**Provided data**:
____
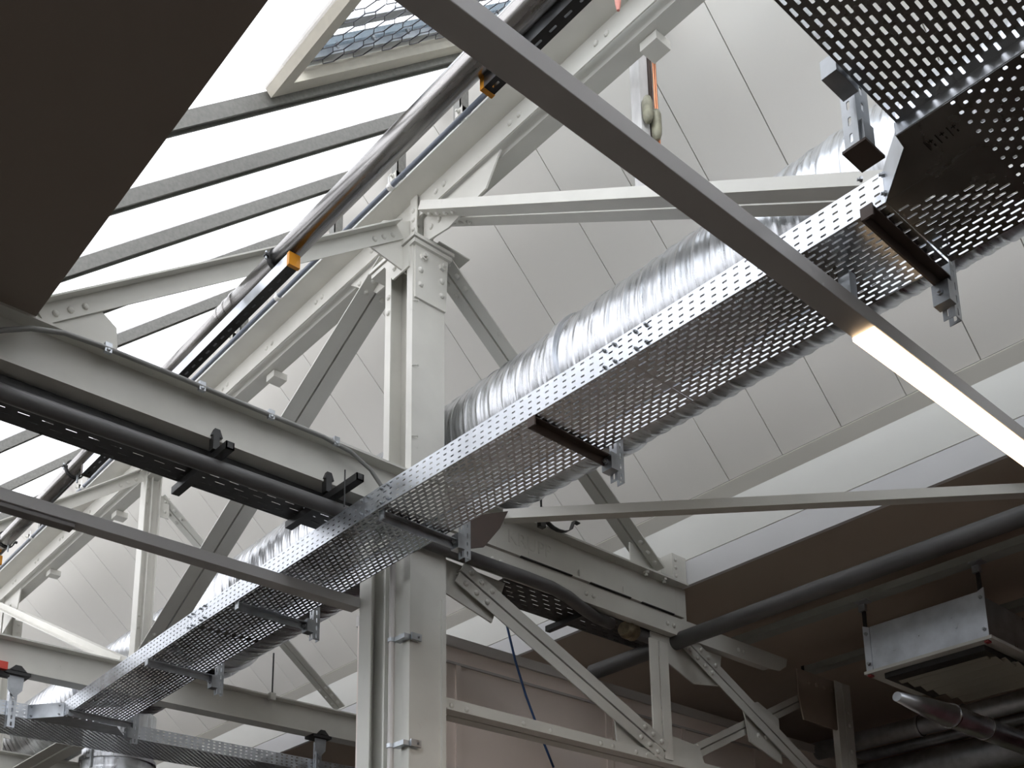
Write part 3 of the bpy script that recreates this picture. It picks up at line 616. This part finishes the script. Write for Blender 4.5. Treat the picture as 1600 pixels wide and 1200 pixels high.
hd = MB().tube([(4.84, 4.34, 2.625), (4.83, 4.30, 2.655), (4.80, 4.29, 2.665)], .009, 8).box((4.64, 4.275, 2.660), (4.80, 4.30, 2.672)).build('valve_handle', mat('handle', (.22, .13, .05), .5), p1)
MB().tube([(4.95, 4.36, 2.59), (5.24, 4.37, 2.595)], .034, 18).build('pipe_stub', DARKPIPE, p1, smooth=True)
p2 = thing('header_pipe', (5.28, 3, 2.6), 'thick dark grey pipe rising from the partition to the right edge', 'pipe')
MB().tube([(5.275, 5.05, 2.6), (5.28, 3.3, 2.605), (5.31, .5, 2.6)], .053, 24).build('pipe_run', DARKPIPE, p2, smooth=True)
MB().ring((5.262, 4.37, 2.6), Y, .052, .056, .03, 28).build('weld_collar', DARKPIPE, p2)
# big stainless pipe along the ridge
PXX, PZZ, PR = 2.156, 3.546, .052
p3 = thing('stainless_pipe', (PXX, 5, PZZ), 'shiny stainless pipe running up along the skylight', 'pipe')
MB().tube([(PXX, .3, PZZ), (PXX, 4.42, PZZ)], PR, 36).build('pipe_run', STEELPIPE, p3, smooth=True)
MB().tube([(PXX, 4.30, PZZ), (PXX, 13, PZZ)], PR-.005, 36).build('pipe_run', STEELPIPE, p3, smooth=True)
m = MB().ring((PXX, 4.30, PZZ), Y, PR-.01, PR+.004, .02).ring((PXX, 4.37, PZZ), Y, PR-.01, PR+.004, .012).ring((PXX, 4.44, PZZ), Y, PR-.01, PR+.003, .02).ring((PXX, 4.37, PZZ), Y, PR-.01, PR+.001, .14); m.build('sleeve_joint', STEELPIPE, p3)
for yv in (1.2, 2.46, 3.93, 5.12, 6.33, 7.55, 8.8):
    m = MB().ring((PXX, yv, PZZ), Y, PR-.001, PR+.007, .022); m.box((PXX-PR-.022, yv-.01, PZZ-.006), (PXX-PR, yv+.01, PZZ+.006)); m.box((PXX+PR, yv-.01, PZZ-.006), (PXX+PR+.022, yv+.01, PZZ+.006)); cl = m.build('pipe_clamp', BLACKRUB, p3)
    MB().tube([(PXX-PR-.014, yv, PZZ-.02), (PXX-PR-.014, yv, PZZ+.02)], .005, 6).build('clamp_screw', GALVD, cl)
    MB().tube([(PXX+.01, yv-.03, PZZ-PR-.045), (PXX+.01, yv-.03, PZZ-PR+.01)], .006, 6).build('clamp_rod', GALVD, p3)
# slotted rails beside it
def slot_rail(y0, y1, label, end0=None, end1=None, x0=2.125, z0=3.430):
    o = thing('slotted_rail', (x0, (y0+y1)/2, z0), label, 'slotted rail'); w = .050; h = .060; n = int((y1-y0)/.075)
    MB().perf((x0, y0, z0), Y, X, n, 1, (y1-y0)/n, w, .036, .009).build('slotted_face', BLACK, o, weld=True, solid=.002)
    MB().box((x0-.001, y0, z0), (x0+.001, y1, z0+h)).build('plain_face', GALV, o)
    MB().box((x0+w-.002, y0, z0), (x0+w, y1, z0+h)).build('far_face', BLACK, o)
    for e, yv in ((end0, y0-.02), (end1, y1)):
        if e: MB().box((x0-.003, yv, z0-.003), (x0+w+.003, yv+.02, z0+h+.002)).build('end_cap', e, o)
    return o
slot_rail(3.80, 5.16, 'slotted rail with orange end cap below the stainless pipe', ORANGE)
slot_rail(.9, 2.55, 'slotted rail with dull orange cap at the top centre', None, ORANGE, 2.20, 3.465)
slot_rail(5.35, 6.12, 'short slotted rail with red brown cap below the black tray', None, BROWN, 2.13, 3.42)
slot_rail(7.7, 9.5, 'slotted rail with orange cap at the left edge', ORANGE, None, 2.13, 3.42)
# blue-grey conduit and white rod along the chord
c1 = thing('conduit', (3.06, 4, 4.75), 'blue grey conduit clipped along the top of the girder chord', 'conduit')
MB().tube([(3.045, .3, 4.745), (3.045, 14, 4.745)], .014, 10).build('conduit_run', BLUEGREY, c1, smooth=True)
for yv in (2.3, 4.33, 5.55, 7.35, 8.7, 9.9):
    MB().ring((3.045, yv, 4.745), Y, .013, .02, .035, 14).tube([(3.03, yv, 4.73), (3.03, yv, 4.80)], .005, 6).build('coupling', WHITEROD, c1)
for yv, lb in ((2.62, 'upper'), (9.05, 'lower')):
    MB().tube([(3.045, yv, 4.745), (3.045, yv, 4.66)], .013, 10).build('drop_pipe', BLUEGREY, c1)
    MB().tube([(3.045, yv, 4.66), (3.045, yv, 4.63), (3.045, yv, 4.54), (3.045, yv, 4.50)], [.010, .016, .014, .007], 10).build('red_detector', PINK, c1)
c2 = tag(MB().tube([(3.10, .3, 4.78), (3.10, 14, 4.78)], .011, 8).build('white_rod', WHITEROD), 'thin white rod alongside the blue grey conduit', 'conduit')
# ridge posts standing on the chord
for k, (yv, lb) in enumerate(((3.97, 'first from the top'), (4.55, 'just above the column head'), (5.22, 'beside the stainless pipe middle'), (6.42, 'below the orange capped rail'), (9.1, 'near the left edge under the black tray'), (10.3, 'farthest, at the left edge'))):
    o = thing('ridge_post', (3.25, yv, 4.74), 'short galvanised post on the chord, '+lb, 'ridge post', 'short ridge posts')
    MB().box((3.225, yv-.03, 4.74), (3.285, yv-.024, 5.32)).box((3.225, yv-.03, 4.74), (3.231, yv+.03, 5.32)).build('post_body', PURLIN, o)
    m = MB().box((3.06, yv-.25, 4.80), (3.12, yv-.19, 4.84)); m.box((3.055, yv-.25, 4.765), (3.12, yv-.245, 4.84)); cl = m.build('cleat', PAINT, o); bolt(cl, (3.06, yv-.22, 4.82), (-1, 0, 0), .012)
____
**Request**: The material above holds pictures; copy everything else in it exactly.

**Task result**:
Write part 3 of the bpy script that recreates this picture. It picks up at line 616. This part finishes the script. Write for Blender 4.5. Treat the picture as 1600 pixels wide and 1200 pixels high.
hd = MB().tube([(4.84, 4.34, 2.625), (4.83, 4.30, 2.655), (4.80, 4.29, 2.665)], .009, 8).box((4.64, 4.275, 2.660), (4.80, 4.30, 2.672)).build('valve_handle', mat('handle', (.22, .13, .05), .5), p1)
MB().tube([(4.95, 4.36, 2.59), (5.24, 4.37, 2.595)], .034, 18).build('pipe_stub', DARKPIPE, p1, smooth=True)
p2 = thing('header_pipe', (5.28, 3, 2.6), 'thick dark grey pipe rising from the partition to the right edge', 'pipe')
MB().tube([(5.275, 5.05, 2.6), (5.28, 3.3, 2.605), (5.31, .5, 2.6)], .053, 24).build('pipe_run', DARKPIPE, p2, smooth=True)
MB().ring((5.262, 4.37, 2.6), Y, .052, .056, .03, 28).build('weld_collar', DARKPIPE, p2)
# big stainless pipe along the ridge
PXX, PZZ, PR = 2.156, 3.546, .052
p3 = thing('stainless_pipe', (PXX, 5, PZZ), 'shiny stainless pipe running up along the skylight', 'pipe')
MB().tube([(PXX, .3, PZZ), (PXX, 4.42, PZZ)], PR, 36).build('pipe_run', STEELPIPE, p3, smooth=True)
MB().tube([(PXX, 4.30, PZZ), (PXX, 13, PZZ)], PR-.005, 36).build('pipe_run', STEELPIPE, p3, smooth=True)
m = MB().ring((PXX, 4.30, PZZ), Y, PR-.01, PR+.004, .02).ring((PXX, 4.37, PZZ), Y, PR-.01, PR+.004, .012).ring((PXX, 4.44, PZZ), Y, PR-.01, PR+.003, .02).ring((PXX, 4.37, PZZ), Y, PR-.01, PR+.001, .14); m.build('sleeve_joint', STEELPIPE, p3)
for yv in (1.2, 2.46, 3.93, 5.12, 6.33, 7.55, 8.8):
    m = MB().ring((PXX, yv, PZZ), Y, PR-.001, PR+.007, .022); m.box((PXX-PR-.022, yv-.01, PZZ-.006), (PXX-PR, yv+.01, PZZ+.006)); m.box((PXX+PR, yv-.01, PZZ-.006), (PXX+PR+.022, yv+.01, PZZ+.006)); cl = m.build('pipe_clamp', BLACKRUB, p3)
    MB().tube([(PXX-PR-.014, yv, PZZ-.02), (PXX-PR-.014, yv, PZZ+.02)], .005, 6).build('clamp_screw', GALVD, cl)
    MB().tube([(PXX+.01, yv-.03, PZZ-PR-.045), (PXX+.01, yv-.03, PZZ-PR+.01)], .006, 6).build('clamp_rod', GALVD, p3)
# slotted rails beside it
def slot_rail(y0, y1, label, end0=None, end1=None, x0=2.125, z0=3.430):
    o = thing('slotted_rail', (x0, (y0+y1)/2, z0), label, 'slotted rail'); w = .050; h = .060; n = int((y1-y0)/.075)
    MB().perf((x0, y0, z0), Y, X, n, 1, (y1-y0)/n, w, .036, .009).build('slotted_face', BLACK, o, weld=True, solid=.002)
    MB().box((x0-.001, y0, z0), (x0+.001, y1, z0+h)).build('plain_face', GALV, o)
    MB().box((x0+w-.002, y0, z0), (x0+w, y1, z0+h)).build('far_face', BLACK, o)
    for e, yv in ((end0, y0-.02), (end1, y1)):
        if e: MB().box((x0-.003, yv, z0-.003), (x0+w+.003, yv+.02, z0+h+.002)).build('end_cap', e, o)
    return o
slot_rail(3.80, 5.16, 'slotted rail with orange end cap below the stainless pipe', ORANGE)
slot_rail(.9, 2.55, 'slotted rail with dull orange cap at the top centre', None, ORANGE, 2.20, 3.465)
slot_rail(5.35, 6.12, 'short slotted rail with red brown cap below the black tray', None, BROWN, 2.13, 3.42)
slot_rail(7.7, 9.5, 'slotted rail with orange cap at the left edge', ORANGE, None, 2.13, 3.42)
# blue-grey conduit and white rod along the chord
c1 = thing('conduit', (3.06, 4, 4.75), 'blue grey conduit clipped along the top of the girder chord', 'conduit')
MB().tube([(3.045, .3, 4.745), (3.045, 14, 4.745)], .014, 10).build('conduit_run', BLUEGREY, c1, smooth=True)
for yv in (2.3, 4.33, 5.55, 7.35, 8.7, 9.9):
    MB().ring((3.045, yv, 4.745), Y, .013, .02, .035, 14).tube([(3.03, yv, 4.73), (3.03, yv, 4.80)], .005, 6).build('coupling', WHITEROD, c1)
for yv, lb in ((2.62, 'upper'), (9.05, 'lower')):
    MB().tube([(3.045, yv, 4.745), (3.045, yv, 4.66)], .013, 10).build('drop_pipe', BLUEGREY, c1)
    MB().tube([(3.045, yv, 4.66), (3.045, yv, 4.63), (3.045, yv, 4.54), (3.045, yv, 4.50)], [.010, .016, .014, .007], 10).build('red_detector', PINK, c1)
c2 = tag(MB().tube([(3.10, .3, 4.78), (3.10, 14, 4.78)], .011, 8).build('white_rod', WHITEROD), 'thin white rod alongside the blue grey conduit', 'conduit')
# ridge posts standing on the chord
for k, (yv, lb) in enumerate(((3.97, 'first from the top'), (4.55, 'just above the column head'), (5.22, 'beside the stainless pipe middle'), (6.42, 'below the orange capped rail'), (9.1, 'near the left edge under the black tray'), (10.3, 'farthest, at the left edge'))):
    o = thing('ridge_post', (3.25, yv, 4.74), 'short galvanised post on the chord, '+lb, 'ridge post', 'short ridge posts')
    MB().box((3.225, yv-.03, 4.74), (3.285, yv-.024, 5.32)).box((3.225, yv-.03, 4.74), (3.231, yv+.03, 5.32)).build('post_body', PURLIN, o)
    m = MB().box((3.06, yv-.25, 4.80), (3.12, yv-.19, 4.84)); m.box((3.055, yv-.25, 4.765), (3.12, yv-.245, 4.84)); cl = m.build('cleat', PAINT, o); bolt(cl, (3.06, yv-.22, 4.82), (-1, 0, 0), .012)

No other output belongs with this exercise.